Festivals and Distribution

Various means are used to promote IBF documentary films among festivals and distributors around the world. Most of the documentary films realized are presented at IDFA and often go on to have many more screenings and win awards at international festivals, to be broadcast on television worldwide or to be distributed in theatres and through grassroot screenings.

Festival Circulation 2019 was a highly successful year, with many IBF titles being programmed at major international festivals and picking up important awards. Highlights include Talking About Trees, which had its world premiere at the Berlinale and won the festival’s Best Documentary Award. After being the Opening Film at IDFA 2018 (and winning IDFA’s Special Jury Award for First Appearance), Kabul, City in the Wind screened at more than 40 festivals worldwide and director Aboozar Amini was awarded the prestigious Amsterdam Prize for the Arts. Other highlights include Khartoum Offside which also premiered at the Berlinale 2019, 143 Sahara Street which premiered at Locarno Film Festival, where Hassen Ferhani won the award for Best Emerging Director, and Buddha in Africa which had its world premiere at Hot Docs 2019. 

Top 10 worldwide festival screenings in 2019 • 60 festivals - Talking About Trees • 60 festivals - Freedom Fields • 43 festivals - Kabul, City in the Wind • 37 festivals - Of Fathers and Sons • 36 festivals - Amal • 35 festivals - Home Games • 24 festivals - How Big is the Galaxy? • 22 festivals - 143 Sahara Street • 20 festivals - Theatre of War • 18 festivals - Silence is a Falling Body

International Distribution Successes

Some films booked impressive distribution, outreach or impact successes internationally and in their home country or region, such as Freedom Fields and Kinshasa Makambo. Read more about their outreach and impact stories below.

Freedom Fields by Naziha Arebi

Women’s football faces huge opposition in Libya but a group of ambitious players fight for autonomy, on and off the field.

Freedom Fields was one of the most successful IBF films distributed in 2019, racking up 60 festival screenings around the world, a UK release in 50 cinemas in the run-up to the Women's World Cup, a nomination in the Best Feature category at the BAFTAS Scotland and a spot on the Guardian’s list of Best Films of 2019. Equally incredible, however, is the film’s impressive impact in Libya. During the production of Freedom Fields, the protagonists united to form HERA: an NGO aiming to empower young girls in Libya and overcome cultural barriers through sport by organizing workshops in schools and refugee camps.
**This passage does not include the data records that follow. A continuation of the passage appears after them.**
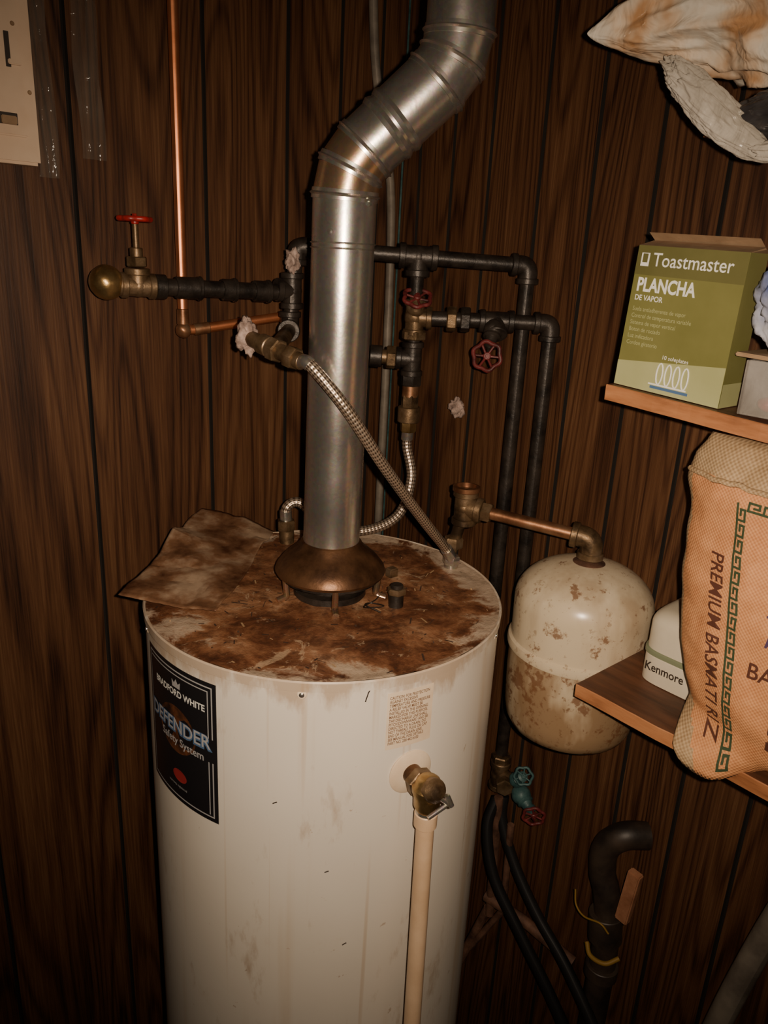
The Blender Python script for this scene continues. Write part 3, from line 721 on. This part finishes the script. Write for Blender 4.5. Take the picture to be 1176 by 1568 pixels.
def onS(y,z,off=.0012):
    x=sackx(y,z); xc=section(z)[3]; zz=z
    kz=max(0,(1.245-z)/.0435); w=sstep((y+.955)/.06)*sstep((xc-x+.012)/.03)
    if kz>0: x=lerp(x,-.287,min(1,kz*1.6)*w); zz=z-.030*kz*w
    return V((x-off,y,zz))
def ribbon(name,pts,w,mat,off=.0012):
    vs=[];fs=[]
    for (a,b) in zip(pts,pts[1:]):
        ay,az=a;by,bz_=b; L_=math.hypot(by-ay,bz_-az); ty,tz=(by-ay)/L_,(bz_-az)/L_
        ay-=ty*w/2;az-=tz*w/2;by+=ty*w/2;bz_+=tz*w/2
        m=3
        for i in range(m):
            for q in ((i/m,-1),(i/m,1),((i+1)/m,1),((i+1)/m,-1)):
                yy=lerp(ay,by,q[0])-tz*w/2*q[1]; zz=lerp(az,bz_,q[0])+ty*w/2*q[1]; vs.append(onS(yy,zz,off))
            n0=len(vs)-4; fs.append((n0,n0+1,n0+2,n0+3))
    return obj(name,vs,fs,mat,False)
cell=.0165; kw=.0085; keys=[]
for i in range(17):
    z=1.214+cell*i
    def K(a,b): return (keyY(z+a*cell)+.004-b*kw, z+a*cell)
    keys.append(ribbon('k',[K(0,0),K(0,1),K(.70,1),K(.70,.45),K(.36,.45)],.0025,M_keygreen,.0018))
    keys.append(ribbon('k',[K(0,0),K(1,0)],.0025,M_keygreen,.0020))
for i in range(9):
    def K(a,b): return (-.876-(i+a)*cell, 1.490+b*kw)
    keys.append(ribbon('k',[K(0,0),K(0,1),K(.70,1),K(.70,.45),K(.36,.45)],.0025,M_keygreen,.0018)); keys.append(ribbon('k',[K(0,0),K(1,0)],.0025,M_keygreen,.0020))
sk.append(join('greek_key_border',keys))
sk.append(text('print_side','PREMIUM BASMATI RIZ',.0235,lambda x,y:onS(lerp(-.846,-.8825,min(1,x/.215))-y,1.437-x,.0018),M_brownink,'LEFT',.0003,.86))
sk.append(text('print_big','BASMATI',.026,lambda x,y:onS(-.914-x,1.318+y+.02*x,.0018),M_brownink,'LEFT',.0003,.9))
sk.append(text('print_rice','RICE',.05,lambda x,y:onS(-.945-x,1.245+y,.0018),M_brownink,'LEFT',.0003,.9))
scr=[]
for i,pl in enumerate([[(-.918,1.425),(-.935,1.432),(-.955,1.430)],[(-.935,1.432),(-.928,1.36)],[(-.928,1.36),(-.945,1.385),(-.955,1.372)],[(-.948,1.43),(-.940,1.375)],[(-.922,1.39),(-.96,1.40)]]):
    scr.append(ribbon('s',pl,.0025,M_purple,.0018))
sk.append(join('script_print',scr))
hv=[]
for i in range(60):
    y=edgeY(1.52)-.004-.0056*i; hv.append(V((sackx(y,1.512)-.001,y,1.510+.003*noise.noise(V((y*60,0,0))))))
sk.append(tube('hem',hv,.0032,M_jute,8))
group('rice_sack',sk,(-.22,-.98,ZS0))

# ------------------------------------------------------------------ off-white appliance on lower shelf
ap=[]
def rbox(name,c,s,z0,z1,mat,p=4,n=48,top=.012):
    prof=[(1,z0)]+[(1,z1-top)]+[(1-(top/min(s))*(1-math.cos(a)),z1-top+top*math.sin(a)) for a in [math.pi/2*k/6 for k in range(1,7)]]
    vs=[];fs=[]
    for k_,z in prof:
        for i in range(n):
            a=2*math.pi*i/n; ca,sa=math.cos(a),math.sin(a)
            vs.append((c[0]+s[0]*k_*abs(ca)**(2/p)*(1 if ca>=0 else -1),c[1]+s[1]*k_*abs(sa)**(2/p)*(1 if sa>=0 else -1),z))
    for j in range(len(prof)-1):
        for i in range(n): a=j*n+i;b=j*n+(i+1)%n; fs.append((a,b,b+n,a+n))
    fs.append(tuple(range(n))); fs.append(tuple((len(prof)-1)*n+i for i in range(n)))
    return autosmooth(fixn(obj(name,vs,fs,mat)),40)
ac=(-.104,-.796)
ap.append(rbox('base',ac,(.083,.060),1.2005,1.240,M_offwhite,5,top=.003)); ap.append(rbox('band',ac,(.0845,.0615),1.240,1.247,M_greenedge,5,top=.002))
ap.append(rbox('body',ac,(.082,.059),1.247,1.300,M_offwhite,5,top=.018))
ap.append(tube('dial_ring',[(ac[0]+.022*math.cos(t*.2),ac[1]+.012+.022*math.sin(t*.2),1.3005) for t in range(32)],.0022,M_greenedge,8))
ap.append(cyl('dial',(ac[0],ac[1]+.012,1.298),(ac[0],ac[1]+.012,1.305),.012,M_offwhite))
ap.append(text('maker','Kenmore',.017,lambda x,y:V((ac[0]-.0842,ac[1]+.045-x,1.219+y)),M_dark,'LEFT',.0003,.85))
group('small_appliance',ap,(ac[0],ac[1],1.2))

# ------------------------------------------------------------------ plastic bags top right
def bag(name,c,s,mat,seed,tail=None,amp=.16,rx=0,cr=.16):
    bm=bmesh.new(); bmesh.ops.create_icosphere(bm,subdivisions=6,radius=1)
    ro=Matrix.Rotation(rx,3,'X')
    for v in bm.verts:
        p=v.co.copy(); f=noise.fractal(p*1.1+V((seed,0,0)),1,2,3); r=abs(noise.noise(p*2.3+V((seed*2,1,0)))); r2=abs(noise.noise(p*5+V((0,seed,0)))); r3=abs(noise.noise(p*11+V((seed,seed,0))))
        k=1+amp*f-cr*r-cr*.45*r2-cr*.12*r3
        q=ro@(V((p.x*s[0],p.y*s[1],p.z*s[2]))*k)
        if tail:
            tdv=V(tail[0]).normalized(); dd=p.dot(tdv)
            if dd>.5:
                e=(dd-.5)/.5; q=q.lerp(V(tail[1])-V(c)+V((p.x*.006,p.y*.012,p.z*.018)),e**1.2)
        v.co=q+V(c)
    me=bpy.data.meshes.new(name); bm.to_mesh(me); bm.free(); me.materials.append(mat)
    for p in me.polygons: p.use_smooth=True
    o=bpy.data.objects.new(name,me); COL.objects.link(o); return o
bag('plastic_bag',(-.205,-.82,1.978),(.085,.185,.088),M_bag1,3.1,((-.2,.97,-.05),(-.262,-.606,1.966)),cr=.30)
bag('plastic_bag',(-.258,-.750,1.880),(.012,.082,.020),M_bag2,8.3,((0,-.95,-.1),(-.262,-.815,1.832)),.16,math.radians(38),.3)
bag('plastic_bag',(-.240,-.83,1.868),(.026,.070,.026),M_baghollow,5.7)  # no further bag: dark solid added as the shadowed hole inside the white one
bag('plastic_bag',(-.262,-.88,1.836),(.012,.085,.012),M_bag2,4.4,cr=.3)

# ------------------------------------------------------------------ electrical box (top left)
eb=[]
bxr=-.676
eb.append(box('cover',(-.86,-.030,1.812),(bxr,-.0005,2.12),M_panelcream,.004))
eb.append(box('door',(-.845,-.036,1.845),(-.692,-.030,2.10),M_panelcream,.002))
eb.append(box('latch_slot',(-.712,-.0375,1.925),(-.706,-.0355,1.965),M_dark,.0003)); eb.append(box('latch_tab',(-.710,-.041,1.928),(-.694,-.036,1.934),M_panelcream,.001))
eb.append(box('recess',(-.735,-.0372,1.858),(-.704,-.0355,1.872),M_dark,.0003)); eb.append(box('pull',(-.725,-.042,1.858),(-.706,-.036,1.868),M_card,.001))
for i,(x,z) in enumerate([(-.700,1.975),(-.684,1.90),(-.73,1.99)]): eb.append(lathe('screw_%d'%i,[(.0028,0),(.002,.002),(0,.0022)],(x,-.036 if x<-.69 else -.030,z),(0,-1,0),M_card,12))
eb.append(box('rail',(-.745,-.0385,1.845),(-.7425,-.036,1.99),M_card,.0003))
group('electrical_box',eb,(-.76,-.02,1.95))
def sheeting(name,x0,x1,z0,z1,seed,yo=-.006):
    vs=[];fs=[];nx,nz=14,80
    for j in range(nz+1):
        for i in range(nx+1):
            u=i/nx;w=j/nz; z=lerp(z0,z1,w); x=lerp(x0,x1,u)+.006*noise.noise(V((seed,z*9,0)))
            vs.append((x,yo-.014*abs(noise.noise(V((x*50,z*7,seed)))),z))
    for j in range(nz):
        for i in range(nx): a=j*(nx+1)+i; fs.append((a,a+1,a+nx+2,a+nx+1))
    return obj(name,vs,fs,M_film)
sheeting('plastic_sheeting',-.674,-.648,1.80,2.39,1.2); sheeting('plastic_sheeting',-.615,-.580,1.83,2.39,4.4)

# ------------------------------------------------------------------ lower right cluster
lc=[]
LV=V((PC.x-.004,PC.y-.004,.775))
lc+=tee('body',LV,[Z,-Z,V((-.02,-.9,-.1))],.013,M_oldbrass)
lc.append(hexnut('nut_top',LV+Z*.035,Z,.019,.018,M_oldbrass)); lc.append(hexnut('nut_side',LV+V((-.02,-.03,0)),V((-.7,-.7,0)),.018,.018,M_oldbrass))
group('brass_drain_valve',lc,LV)
gate('gate_valve',(-.045,-.482,.772),(-.25,-.9,-.35),.0115,M_teal,M_darkred,.019,.034,V((-.7,-.6,-.1)))
gate('gate_valve',(-.048,-.470,.800),(-.2,-.5,.6),.009,M_teal,M_teal,.016,.022,V((-.7,-.5,.3)))
fr_=[tube('post',[(-.052,-.436,.74),(-.052,-.447,.46)],.009,M_rustframe,10),tube('strut',[(-.052,-.472,.70),(-.045,-.474,.49),(-.068,-.420,.36)],.007,M_rustframe,8),
 tube('rail',[(-.055,-.435,.50),(-.042,-.52,.50),(-.022,-.63,.475)],.011,M_rustframe,10),tube('foot',[(-.05,-.44,.47),(-.08,-.40,.30),(-.08,-.40,.0)],.009,M_rustframe,10)]
group('rusty_bracket',fr_,(-.05,-.45,.5))
def hose(name,pts,r,mat=M_black): return tube(name,catmull(pts,10),r,mat,16)
hose('rubber_hose',[(-.035,-.435,.735),(-.045,-.445,.69),(-.052,-.492,.62),(-.057,-.56,.555),(-.062,-.64,.50),(-.075,-.735,.42),(-.08,-.80,.33),(-.06,-.85,.01)],.0105)
hose('rubber_hose',[(-.050,-.430,.735),(-.075,-.435,.68),(-.090,-.475,.60),(-.088,-.55,.52),(-.085,-.63,.44),(-.085,-.69,.37),(-.085,-.74,.28),(-.07,-.78,.01)],.0105)
hp=catmull([(-.040,-.695,.0),(-.040,-.695,.55),(-.042,-.684,.68),(-.046,-.668,.735),(-.046,-.668,.785),(-.036,-.690,.818),(-.005,-.715,.820)],10)
group('black_drain_pipe',[tube('trap',hp,.023,M_drain,20),cyl('slip_nut',(-.041,-.692,.600),(-.042,-.686,.655),.029,M_drain),cyl('slip_nut_low',(-.040,-.695,.520),(-.040,-.695,.545),.029,M_drain)],(-.04,-.69,.6))
box('wood_offcut',(-.075,-.744,.690),(-.060,-.722,.795),M_oldwood,.002,Matrix.Rotation(.08,3,'X'))
hose('yellow_cord',[(-.075,-.64,.690),(-.082,-.650,.668),(-.085,-.67,.660),(-.083,-.700,.668),(-.078,-.715,.655)],.0016,M_yellow)
hose('yellow_cord',[(-.064,-.672,.590),(-.074,-.688,.580),(-.070,-.714,.582),(-.05,-.728,.592)],.0040,M_yellow)
hose('grey_drain_pipe',[(-.045,-.985,1.02),(-.060,-.950,.90),(-.078,-.912,.66),(-.09,-.89,.40),(-.09,-.88,.0)],.018,M_greyconduit)

# ------------------------------------------------------------------ camera + light
pitch=math.radians(18.6); roll=math.radians(3.0); head=math.radians(41.5)
Cm=V((-1.06,-1.198,1.725))
h=V((math.sin(head),math.cos(head),0)); rt=h.cross(Z)
fw=h*math.cos(pitch)-Z*math.sin(pitch); dn=-(Z*math.cos(pitch)+h*math.sin(pitch))
ir=rt*math.cos(roll)-dn*math.sin(roll); idn=rt*math.sin(roll)+dn*math.cos(roll)
cam=bpy.data.cameras.new('camera'); co=bpy.data.objects.new('camera',cam); COL.objects.link(co)
cam.sensor_fit='VERTICAL'; cam.sensor_height=32; cam.lens=32*1180/1568; cam.clip_start=.01
m=Matrix((ir,-idn,-fw)).transposed().to_4x4(); m.translation=Cm; co.matrix_world=m
bpy.context.scene.camera=co
ld=bpy.data.lights.new('phone_flash','SPOT'); lo=bpy.data.objects.new('phone_flash',ld); COL.objects.link(lo)
ld.energy=56; ld.color=(1,.79,.59); ld.spot_size=math.radians(98); ld.spot_blend=1.0; ld.shadow_soft_size=.005
lm=m.copy(); lm.translation=Cm+ir*.028+idn*(-.010); lo.matrix_world=lm
w=bpy.data.worlds.new('world'); bpy.context.scene.world=w; w.use_nodes=True
w.node_tree.nodes['Background'].inputs[0].default_value=(.5,.35,.25,1); w.node_tree.nodes['Background'].inputs[1].default_value=.02
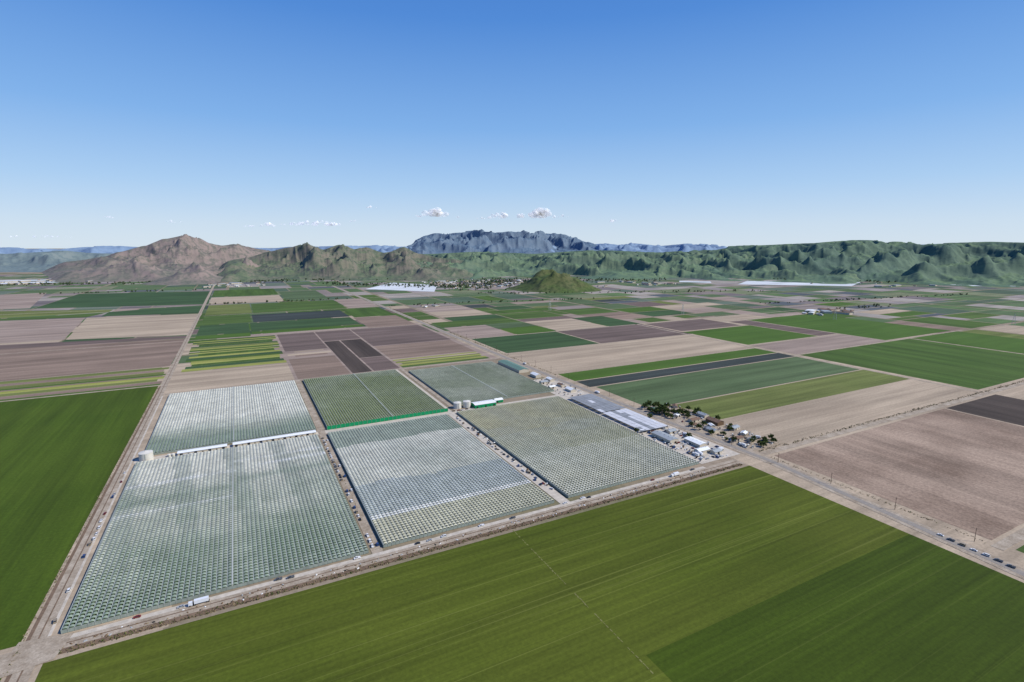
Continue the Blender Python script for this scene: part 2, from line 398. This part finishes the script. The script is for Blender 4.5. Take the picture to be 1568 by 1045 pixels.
def tank(x,y,r,h):
    b=B(); b.cyl((0,0,0),(0,0,h),r,r,28,0); b.cyl((0,0,h),(0,0,h+r*.22),r*1.03,.4,28,0)
    b.cyl((0,0,h+r*.22),(0,0,h+r*.22+.6),.4,.4,8,0)
    for k in range(1,4): b.cyl((0,0,h*k/4),(0,0,h*k/4+.12),r+.06,r+.06,28,1)
    b.box(0,-r-.25,0,.6,.1,h,1)
    b.obj('water_tank',[tankm,gutter],loc=(x,y,.2))
tank(-113,719,7.2,9); tank(287,735,6,9); tank(302,733,6,9.5)
tank(-90,716,2,3); tank(-86,716,2,3)
P=empty('shade_house')
b=B()
for i in range(6):
    for j in range(6):
        b.box(466+i*7.6+3.6,612+j*14.8,4,7.2,14.2,.15,0 if (i*7+j)%17 else 1)
for i in range(6):
    for j in range(6):
        b.box(466+i*7.6+3.6,522+j*14.8,3.6,7.2,14.2,.15,0 if (i in (2,) or (i*5+j)%19==0) else 1)
b.obj('cloth_panels',[shadeg,shadew],P)
b=B()
for i in range(7):
    for j in range(13): b.cyl((465.5+i*7.6,516+j*14.8,.2),(465.5+i*7.6,516+j*14.8,4.1),.1,.1,4)
b.obj('posts',[gutter],P)
shed('warehouse',489,935,95,22,6,tealm,rot=math.pi/2,rise=2)
shed('barn',494,850,22,12,5,whitem,rot=1.57); shed('storage_shed',503,812,16,9,4,whitem,rot=1.57); shed('storage_shed',482,800,14,9,4,greym)
shed('storage_shed',478,765,12,8,3.5,whitem); shed('storage_shed',500,770,14,8,3.5,brownroof,rot=1.57); shed('workshop',497,735,18,10,4,whitem,rot=1.57)
shed('workshop',478,486,34,14,5,greym,rot=1.57,rise=1.2); shed('storage_shed',500,455,26,12,4.5,whitem,rot=1.57,rise=1); shed('storage_shed',503,500,12,8,3.5,greym)
shed('farmhouse',566,520,16,9,3.4,brownroof); shed('farmhouse',556,478,14,9,3.2,greym,rot=1.57); shed('farmhouse',578,560,15,9,3.4,brownroof,rot=.3)
shed('barn',585,500,22,12,5,brownroof,woodm,rot=1.57); shed('storage_shed',560,440,14,8,3.5,brownroof); shed('storage_shed',584,450,10,7,3,whitem,rot=.4)
shed('storage_shed',552,585,12,8,3.2,tealm)
for x,y,w_,l,h,m,r in((590,470,14,8,3.5,greym,.2),(570,492,9,6,3,whitem,1.2),(594,530,16,9,4,greym,1.57),(560,548,10,7,3,whitem,.5),(550,505,9,6,3,brownroof,0),(574,430,12,7,3,greym,.1),(590,582,11,7,3,brownroof,.9),(487,432,18,9,4,whitem,0),(500,422,12,8,3.5,greym,0)): shed('storage_shed',x,y,w_,l,h,m,creamw,r)
# ------------------------------------------------------------------ vehicles
glass=plain('vehicle_glass',(24,30,36),0.15,0.6,0.02,1); tyre=plain('tyre_rubber',(26,26,26),0.9,0.1,0.05,1)
def car_mesh(name,c,kind):
    pm=plain('car_paint_'+name,c,0.3,0.5,0.02,1,k=.85); b=B()
    if kind=='sedan':
        b.box(0,0,.32,1.8,4.5,.55,0,taper=.97); b.box(0,-.15,.87,1.62,2.5,.52,1,taper=.78,mt=0)
    elif kind=='pickup':
        b.box(0,0,.45,1.95,5.4,.6,0,taper=.98); b.box(0,.55,1.05,1.8,1.9,.65,1,taper=.82,mt=0)
        b.box(-.9,-1.65,1.05,.1,2.0,.3); b.box(.9,-1.65,1.05,.1,2.0,.3); b.box(0,-2.6,1.05,1.7,.1,.3)
    else:
        b.box(0,0,.38,1.95,4.8,.75,0,taper=.97); b.box(0,-.35,1.13,1.8,3.7,.65,1,taper=.86,mt=0)
    L=1.35 if kind=='sedan' else 1.6
    for sx in(-1,1):
        for sy in(-1,1): b.cyl((sx*.72,sy*L,.33),(sx*.95,sy*L,.33),.34,.34,10,2)
    b.box(0,2.2,.5,1.2,.12,.2,2)
    return b.mesh('car_'+name,[pm,glass,tyre])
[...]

Freedom Fields became a tool enabling HERA to promote its work internationally and attract international financial support to continue its work.

Trailer Freedom Fields, by Naziha Arebi

Kinshasa Makambo by Dieudo Hamadi

Christian, Ben and Jean-Marie are fighting for political change of power and free elections in their country, the Democratic Republic of the Congo.

Having world premiered at the Berlinale in 2018, Hamadi’s political documentary Kinshasa Makambo travelled to more than 60 festivals around the world. After receiving the IBF Europe distribution grant, the film was able to continue to reach new audiences at Human Rights and African Film Festivals, universities and cultural centres, with partners in the USA, Belgium and Italy. In the USA, Friends of the Congo – a Washington-based organisation founded to bring about peaceful and lasting change in the DRC – played an important role in organising screenings of Kinshasa Makambo, helping to increase awareness and understanding of the issues highlighted in the film. One such remarkable screening took place during the African Diaspora International Film Festival in New York, followed by a highly revealing debate with the participation of Maurice Carney, Executive Director of Friends of the Congo.